I am the creator of this website for publishing my books and other writing.

Tell Me I'm Not Invisible

There are many ways to become invisible.

For Bruce Whealton, invisibility began in childhood: in a home where fear replaced comfort, where being quiet was safer than being known, and where emotional neglect shaped the nervous system long before he had words for trauma. By high school, he had become nearly silent, a ghost in his own life.

But this is not only a story of damage.

It is also the story of becoming visible.

A Diary with an AI on Mental Health Matters

In this book I will discuss a range of topics that relate to my passion in the mental health field and my ability to cope with others who are coworkers, colleagues and supervisors and I contrast and compare that with my work with clients. I will also include stories from past experiences with other work settings that I have experienced throughout my many years in the mental health field. I am curious about matters such as emotional and social intelligence.

What Really Matters: Poems about Love, Loss & Trauma

This is the story of a life told in poetry—of a boy once invisible who came to feel seen through love, and of a man who lost everything when that love was torn away.

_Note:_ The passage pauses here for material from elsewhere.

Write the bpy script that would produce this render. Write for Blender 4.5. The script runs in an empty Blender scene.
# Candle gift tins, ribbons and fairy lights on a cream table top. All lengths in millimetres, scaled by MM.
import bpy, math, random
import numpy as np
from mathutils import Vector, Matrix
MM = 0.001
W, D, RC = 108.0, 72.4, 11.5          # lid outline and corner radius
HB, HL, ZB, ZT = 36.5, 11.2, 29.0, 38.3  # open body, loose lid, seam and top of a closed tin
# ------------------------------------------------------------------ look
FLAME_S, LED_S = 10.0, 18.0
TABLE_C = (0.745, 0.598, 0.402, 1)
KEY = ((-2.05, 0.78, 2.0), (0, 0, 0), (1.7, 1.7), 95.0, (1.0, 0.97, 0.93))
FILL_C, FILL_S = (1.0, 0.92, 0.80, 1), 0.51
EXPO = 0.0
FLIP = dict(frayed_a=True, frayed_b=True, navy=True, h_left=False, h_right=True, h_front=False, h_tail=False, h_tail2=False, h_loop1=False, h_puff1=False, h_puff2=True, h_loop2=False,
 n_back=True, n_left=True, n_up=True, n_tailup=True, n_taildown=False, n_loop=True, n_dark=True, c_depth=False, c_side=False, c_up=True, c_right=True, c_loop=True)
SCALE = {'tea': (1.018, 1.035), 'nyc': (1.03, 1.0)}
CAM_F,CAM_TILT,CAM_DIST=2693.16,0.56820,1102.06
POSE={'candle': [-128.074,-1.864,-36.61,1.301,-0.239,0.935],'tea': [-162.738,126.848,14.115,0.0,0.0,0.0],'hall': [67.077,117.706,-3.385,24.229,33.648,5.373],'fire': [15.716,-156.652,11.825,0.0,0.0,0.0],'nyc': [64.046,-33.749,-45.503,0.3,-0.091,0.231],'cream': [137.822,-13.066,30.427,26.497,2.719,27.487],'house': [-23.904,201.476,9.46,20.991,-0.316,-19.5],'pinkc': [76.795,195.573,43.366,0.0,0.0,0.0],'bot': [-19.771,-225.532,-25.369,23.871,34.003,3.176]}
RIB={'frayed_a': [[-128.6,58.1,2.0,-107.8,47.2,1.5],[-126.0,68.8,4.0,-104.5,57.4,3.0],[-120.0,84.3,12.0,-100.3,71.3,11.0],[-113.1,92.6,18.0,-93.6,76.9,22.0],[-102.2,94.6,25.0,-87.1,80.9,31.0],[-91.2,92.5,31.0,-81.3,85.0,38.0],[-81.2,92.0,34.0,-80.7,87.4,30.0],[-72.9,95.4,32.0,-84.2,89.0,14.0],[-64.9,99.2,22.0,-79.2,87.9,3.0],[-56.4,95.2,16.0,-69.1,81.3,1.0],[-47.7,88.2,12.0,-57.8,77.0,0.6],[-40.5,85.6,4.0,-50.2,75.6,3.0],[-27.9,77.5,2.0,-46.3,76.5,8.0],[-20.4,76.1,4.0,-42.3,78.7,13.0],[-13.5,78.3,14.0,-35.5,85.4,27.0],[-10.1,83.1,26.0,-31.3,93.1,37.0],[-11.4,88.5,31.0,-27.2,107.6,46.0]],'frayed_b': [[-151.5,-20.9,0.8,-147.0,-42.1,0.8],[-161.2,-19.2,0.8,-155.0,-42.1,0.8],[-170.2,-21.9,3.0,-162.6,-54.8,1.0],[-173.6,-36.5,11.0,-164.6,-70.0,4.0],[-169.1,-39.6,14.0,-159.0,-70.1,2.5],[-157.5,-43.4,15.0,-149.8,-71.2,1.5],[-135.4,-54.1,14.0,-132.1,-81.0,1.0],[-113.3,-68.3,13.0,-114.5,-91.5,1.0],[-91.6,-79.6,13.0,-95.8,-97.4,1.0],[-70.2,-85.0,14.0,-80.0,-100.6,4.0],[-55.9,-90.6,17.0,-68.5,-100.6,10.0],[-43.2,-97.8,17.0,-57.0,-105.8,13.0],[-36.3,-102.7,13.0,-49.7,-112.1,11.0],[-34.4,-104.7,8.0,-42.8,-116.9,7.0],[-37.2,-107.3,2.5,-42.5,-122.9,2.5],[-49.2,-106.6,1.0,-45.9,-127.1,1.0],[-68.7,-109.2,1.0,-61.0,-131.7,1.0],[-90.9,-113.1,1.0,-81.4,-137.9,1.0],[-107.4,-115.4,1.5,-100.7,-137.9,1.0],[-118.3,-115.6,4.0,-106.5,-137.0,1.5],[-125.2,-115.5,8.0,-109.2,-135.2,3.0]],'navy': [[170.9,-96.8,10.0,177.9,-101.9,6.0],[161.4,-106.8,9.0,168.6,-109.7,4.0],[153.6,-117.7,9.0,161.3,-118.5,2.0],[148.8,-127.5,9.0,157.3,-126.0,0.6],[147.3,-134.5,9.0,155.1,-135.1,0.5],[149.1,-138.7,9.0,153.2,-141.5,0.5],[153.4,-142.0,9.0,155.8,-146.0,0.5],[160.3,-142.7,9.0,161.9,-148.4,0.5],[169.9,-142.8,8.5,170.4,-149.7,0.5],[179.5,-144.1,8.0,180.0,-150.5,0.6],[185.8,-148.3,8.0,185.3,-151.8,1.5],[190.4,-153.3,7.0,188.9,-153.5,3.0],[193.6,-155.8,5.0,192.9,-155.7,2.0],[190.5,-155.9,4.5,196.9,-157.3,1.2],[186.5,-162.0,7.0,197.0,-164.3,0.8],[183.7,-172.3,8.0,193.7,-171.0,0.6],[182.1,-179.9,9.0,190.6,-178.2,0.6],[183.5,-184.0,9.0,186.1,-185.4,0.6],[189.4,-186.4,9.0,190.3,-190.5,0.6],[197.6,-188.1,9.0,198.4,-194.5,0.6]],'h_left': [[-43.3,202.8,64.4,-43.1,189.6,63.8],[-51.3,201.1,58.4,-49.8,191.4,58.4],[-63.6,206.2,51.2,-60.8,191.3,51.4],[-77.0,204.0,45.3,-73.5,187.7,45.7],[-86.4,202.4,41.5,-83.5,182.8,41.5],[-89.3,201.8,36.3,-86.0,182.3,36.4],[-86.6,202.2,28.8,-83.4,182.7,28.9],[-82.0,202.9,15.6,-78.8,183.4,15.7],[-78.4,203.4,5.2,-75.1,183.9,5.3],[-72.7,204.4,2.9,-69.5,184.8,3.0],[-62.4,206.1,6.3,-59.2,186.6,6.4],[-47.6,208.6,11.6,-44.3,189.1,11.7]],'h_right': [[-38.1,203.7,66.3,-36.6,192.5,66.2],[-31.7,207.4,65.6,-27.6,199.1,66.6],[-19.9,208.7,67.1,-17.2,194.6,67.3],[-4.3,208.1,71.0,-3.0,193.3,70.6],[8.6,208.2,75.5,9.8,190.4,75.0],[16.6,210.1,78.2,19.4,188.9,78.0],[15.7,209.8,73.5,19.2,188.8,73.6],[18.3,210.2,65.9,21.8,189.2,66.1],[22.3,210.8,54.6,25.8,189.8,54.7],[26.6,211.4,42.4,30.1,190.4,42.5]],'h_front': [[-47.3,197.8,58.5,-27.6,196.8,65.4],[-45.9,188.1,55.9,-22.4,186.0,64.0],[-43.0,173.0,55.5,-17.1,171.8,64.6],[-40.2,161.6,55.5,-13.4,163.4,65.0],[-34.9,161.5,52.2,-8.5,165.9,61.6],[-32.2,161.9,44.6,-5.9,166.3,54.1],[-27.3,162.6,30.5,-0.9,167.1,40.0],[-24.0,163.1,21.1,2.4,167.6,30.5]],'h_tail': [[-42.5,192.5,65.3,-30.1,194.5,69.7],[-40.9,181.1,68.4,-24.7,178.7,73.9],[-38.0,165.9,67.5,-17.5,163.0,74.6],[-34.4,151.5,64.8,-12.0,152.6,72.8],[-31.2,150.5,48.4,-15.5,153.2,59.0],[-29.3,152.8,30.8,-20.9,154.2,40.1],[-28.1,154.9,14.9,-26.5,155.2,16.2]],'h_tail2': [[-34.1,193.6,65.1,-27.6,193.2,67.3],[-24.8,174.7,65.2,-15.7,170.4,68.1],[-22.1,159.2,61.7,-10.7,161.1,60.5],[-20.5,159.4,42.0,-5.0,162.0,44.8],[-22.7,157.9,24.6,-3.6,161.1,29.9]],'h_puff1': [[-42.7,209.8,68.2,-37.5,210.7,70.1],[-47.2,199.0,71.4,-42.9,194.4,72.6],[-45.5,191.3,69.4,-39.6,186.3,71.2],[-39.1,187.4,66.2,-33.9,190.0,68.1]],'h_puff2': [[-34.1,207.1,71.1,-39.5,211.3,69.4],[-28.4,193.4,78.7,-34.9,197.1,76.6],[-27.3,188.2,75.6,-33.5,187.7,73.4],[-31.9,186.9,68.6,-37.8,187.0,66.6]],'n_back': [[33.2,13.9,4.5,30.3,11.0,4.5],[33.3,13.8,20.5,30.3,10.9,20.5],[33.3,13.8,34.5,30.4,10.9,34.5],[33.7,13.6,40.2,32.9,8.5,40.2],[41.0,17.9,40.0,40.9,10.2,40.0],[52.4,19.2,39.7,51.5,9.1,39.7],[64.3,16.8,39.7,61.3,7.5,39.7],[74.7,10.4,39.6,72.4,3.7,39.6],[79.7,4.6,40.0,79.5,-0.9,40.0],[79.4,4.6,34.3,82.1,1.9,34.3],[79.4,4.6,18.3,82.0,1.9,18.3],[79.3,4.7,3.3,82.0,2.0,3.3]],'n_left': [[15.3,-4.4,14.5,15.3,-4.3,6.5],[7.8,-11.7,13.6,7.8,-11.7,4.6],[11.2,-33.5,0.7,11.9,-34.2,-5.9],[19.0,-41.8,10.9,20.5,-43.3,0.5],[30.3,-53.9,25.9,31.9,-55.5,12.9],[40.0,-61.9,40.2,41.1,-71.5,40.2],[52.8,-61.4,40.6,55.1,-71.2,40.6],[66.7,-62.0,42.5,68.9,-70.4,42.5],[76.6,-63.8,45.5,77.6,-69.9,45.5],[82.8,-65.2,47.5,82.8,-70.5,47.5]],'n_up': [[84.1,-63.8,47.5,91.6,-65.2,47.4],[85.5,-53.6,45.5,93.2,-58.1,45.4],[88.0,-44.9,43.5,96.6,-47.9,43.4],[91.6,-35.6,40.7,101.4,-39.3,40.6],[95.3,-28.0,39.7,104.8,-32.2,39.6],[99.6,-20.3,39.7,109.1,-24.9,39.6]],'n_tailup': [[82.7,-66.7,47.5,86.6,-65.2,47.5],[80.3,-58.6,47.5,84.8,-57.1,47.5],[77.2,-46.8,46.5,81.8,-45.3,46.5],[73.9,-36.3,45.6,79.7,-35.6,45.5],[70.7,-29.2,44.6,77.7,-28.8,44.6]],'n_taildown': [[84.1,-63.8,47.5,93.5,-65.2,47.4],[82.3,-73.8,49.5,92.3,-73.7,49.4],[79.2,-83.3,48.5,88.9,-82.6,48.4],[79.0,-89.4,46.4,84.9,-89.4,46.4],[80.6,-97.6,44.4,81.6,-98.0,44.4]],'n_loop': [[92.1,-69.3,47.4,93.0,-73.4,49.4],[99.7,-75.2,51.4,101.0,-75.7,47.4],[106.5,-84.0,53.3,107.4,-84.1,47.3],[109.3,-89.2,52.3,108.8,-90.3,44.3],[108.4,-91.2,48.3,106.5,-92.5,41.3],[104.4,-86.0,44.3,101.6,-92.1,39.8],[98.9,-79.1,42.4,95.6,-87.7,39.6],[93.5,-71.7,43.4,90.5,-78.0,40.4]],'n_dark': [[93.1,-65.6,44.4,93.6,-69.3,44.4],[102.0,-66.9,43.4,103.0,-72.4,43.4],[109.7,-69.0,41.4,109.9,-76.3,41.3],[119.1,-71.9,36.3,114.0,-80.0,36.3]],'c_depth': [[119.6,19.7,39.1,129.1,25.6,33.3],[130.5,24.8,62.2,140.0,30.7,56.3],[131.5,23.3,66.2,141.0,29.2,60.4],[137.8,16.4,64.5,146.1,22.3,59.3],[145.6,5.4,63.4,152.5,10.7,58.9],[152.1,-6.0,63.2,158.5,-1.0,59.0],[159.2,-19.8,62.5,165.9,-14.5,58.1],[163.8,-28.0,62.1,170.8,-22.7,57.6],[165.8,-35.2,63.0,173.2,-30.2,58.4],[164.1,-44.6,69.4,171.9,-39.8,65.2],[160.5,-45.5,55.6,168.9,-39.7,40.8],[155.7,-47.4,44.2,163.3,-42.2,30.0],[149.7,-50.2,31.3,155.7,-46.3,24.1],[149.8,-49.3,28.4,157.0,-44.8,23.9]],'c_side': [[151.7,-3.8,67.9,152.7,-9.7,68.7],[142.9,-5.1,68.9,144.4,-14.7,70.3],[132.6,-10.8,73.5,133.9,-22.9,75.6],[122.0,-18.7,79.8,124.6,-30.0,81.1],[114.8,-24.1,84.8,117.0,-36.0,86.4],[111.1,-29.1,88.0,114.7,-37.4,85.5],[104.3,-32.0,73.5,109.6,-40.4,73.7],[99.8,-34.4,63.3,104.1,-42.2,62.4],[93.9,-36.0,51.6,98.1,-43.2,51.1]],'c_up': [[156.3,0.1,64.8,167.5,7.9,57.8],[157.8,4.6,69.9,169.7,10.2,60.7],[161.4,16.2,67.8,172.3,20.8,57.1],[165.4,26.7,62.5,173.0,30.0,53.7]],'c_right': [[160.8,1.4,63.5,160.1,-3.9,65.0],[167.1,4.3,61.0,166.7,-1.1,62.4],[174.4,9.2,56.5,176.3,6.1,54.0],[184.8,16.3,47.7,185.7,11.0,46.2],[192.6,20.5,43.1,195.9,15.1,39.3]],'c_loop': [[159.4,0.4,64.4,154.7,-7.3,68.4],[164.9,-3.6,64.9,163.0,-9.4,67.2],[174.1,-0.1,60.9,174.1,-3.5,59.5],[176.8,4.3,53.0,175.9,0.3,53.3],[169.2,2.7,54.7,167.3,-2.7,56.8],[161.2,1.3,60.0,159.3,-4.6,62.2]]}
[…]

It began when I met Celta, the first person who looked at me as if I was worth loving. Through her eyes, I woke up from the long fog of emotional neglect. After her tragic passing, I met Lynn—my soulmate, my home, my reason to believe that healing was possible.

The Labyrinth of the Mind

These poems are in the fashion of how conversation can get tied up into knots and it can be hard to know what to say or how to respond or to think. Thinking is influenced by our thoughts and so what we think is made up of words that can be made up of tangled conversational knots from which we try to make sense of reality. Sometimes no matter what you say, one person or both persons in a two person dialog will lose. R. D. Laing wrote a collection of poems called Knots and as a writer I am loath to immitate or create anything that is not uniquely inspired by myself alone.

Overcoming Shyness And Loving Lynn: A Memoir

This book is dedicated to Lynn Denise Krupey and it's about the love we discovered and shared. It's also about my quest to overcome shyness and to find love. What makes things complicated is that I have always been paralyzed by shyness. I was told and it seems to be the case that the guy has to ask the girl/lady out and not the other way around. This seems brutally unfair and problematic for a shy guy. Who came up with that rule anyway? Why?